Firstly, the terrorists of ISIS reject any negotiated settlement between Israel and her neighbours. They view the Jewish state as a hated symbol of western decadence and power, an ‘infidel’ intrusion in the heart of the Islamic ummah.

Nothing short of Israel’s destruction will satisfy these fanatics. What they seek is a Sunni based Caliphate ruled by Sharia Law, a medieval theocracy which subjugates or kills all those under its control. Handing the West Bank to Mahmoud Abbas will not alter that.

Secondly, it is far from obvious that Muslims who join ISIS are primarily motivated by the ‘Palestine question’. This is certainly true of the recent surge in recruitment from South East Asia, an area with little traditional interest in the Middle East conflict.

In recent years, however, countries like Indonesia and Malaysia have come under the influence of radical Islamist preachers with their particularly venomous anti-Western message.

This points to the third reason why Kerry’s comments were so myopic, namely that they ignore the real recruiting sergeants for ISIS among America’s Islamic allies. For years, donors in Saudi Arabia and Qatar have provided lavish amounts of material support to ISIS, Hamas and other jihadist outfits.

They have also given these terror groups an ideological structure by promoting their intolerant brand of militant Wahhabism.

As General Jonathan Shaw, a former assistant chief of the Defence staff, recently pointed out, ISIS is simply “a violent expression of Wahhabist Salafism.” The monster that Arab nations helped spawn has now come back to haunt them.

Nouri Al-Maliki, Iraq’s former Prime Minister, should not escape censure either. The Shi’ite leader helped alienate his country’s Sunni population with a series of divisive interventions.

His heavy handed approach towards the opposition, using security services that were packed with his own supporters, led to accusations of authoritarianism and sectarian rule.

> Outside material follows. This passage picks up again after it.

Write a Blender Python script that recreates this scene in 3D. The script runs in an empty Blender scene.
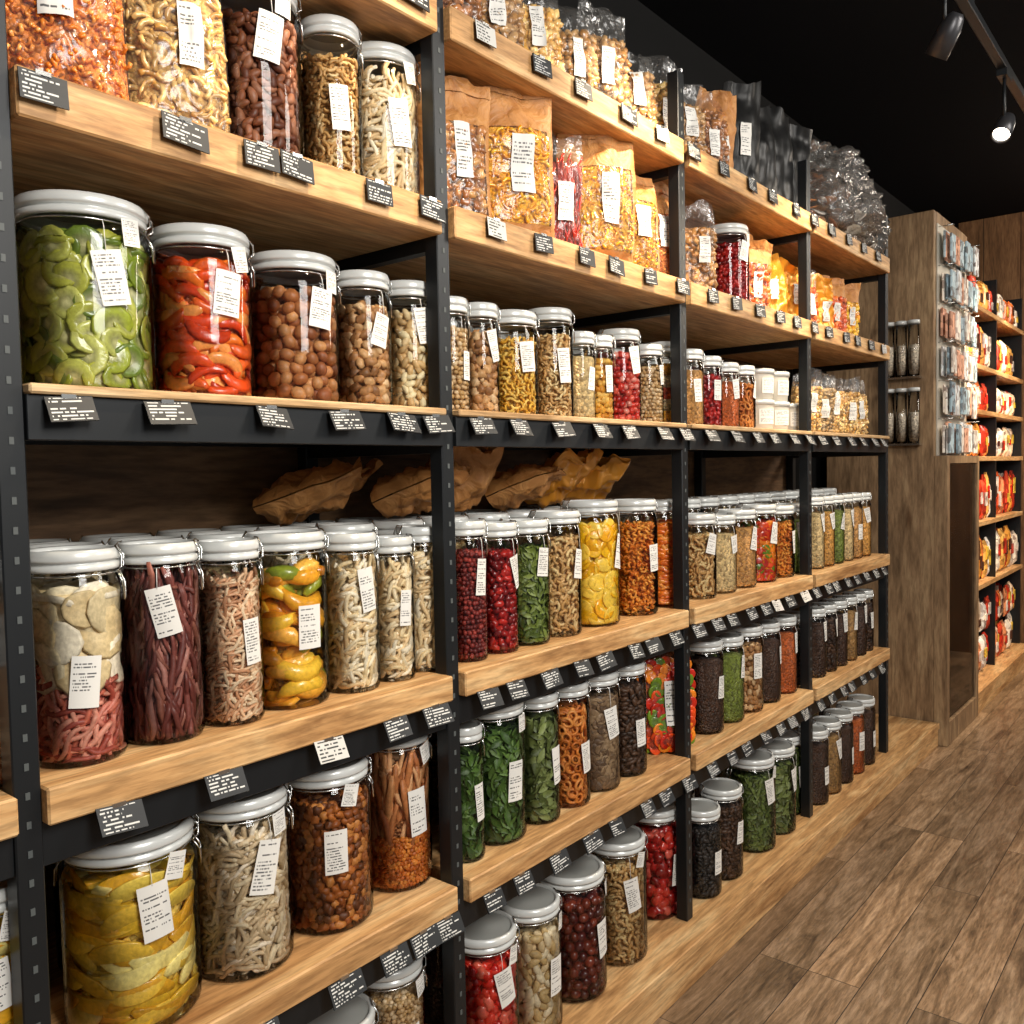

By alienating the Sunni Arab militia, he encouraged defections and weakened his country’s defences during the recent ISIS advance.

It isn’t just about western allies. Syria too must take some of the blame, having previously facilitated the flow of foreign fighters into Iraq to help target American troops. Many of these troops now form part of ISIS’s ‘foreign legion’.

Finally, one must mention the Obama administration’s own policies. Many informed voices argue that America’s failure to support the Free Syrian Army in 2011 created a vacuum that has now been filled by the extreme jihadists.

But whether we blame the Gulf States, Iraq, Syria or the US, it’s clear that the Israeli-Palestinian conflict scarcely figures in these calculations. It is simply peripheral to the savagery now unfolding across the Middle East.

The gory and repellent beheadings of the Yazidis, the ethnic cleansing of non-Muslims, the mass rape of women and the enslavement of children are not expressions of rage against the Jewish state. Instead they are manifestations of a warped death cult being propagated by bloodthirsty, totalitarian theocrats.

Kerry’s comments are therefore spectacularly ill informed. But they reflect the narrative given by Arab leaders who naturally want to shift the focus from themselves to the West and Israel. This obsessive attempt to blame ‘the other’ has become one of the most ubiquitous features of Arab political discourse. 

Put simply, the blundering Kerry has failed to appreciate a most fundamental point. It is the region’s surging extremism, reflected in ISIS, that rules out a Palestinian state, not the other way round.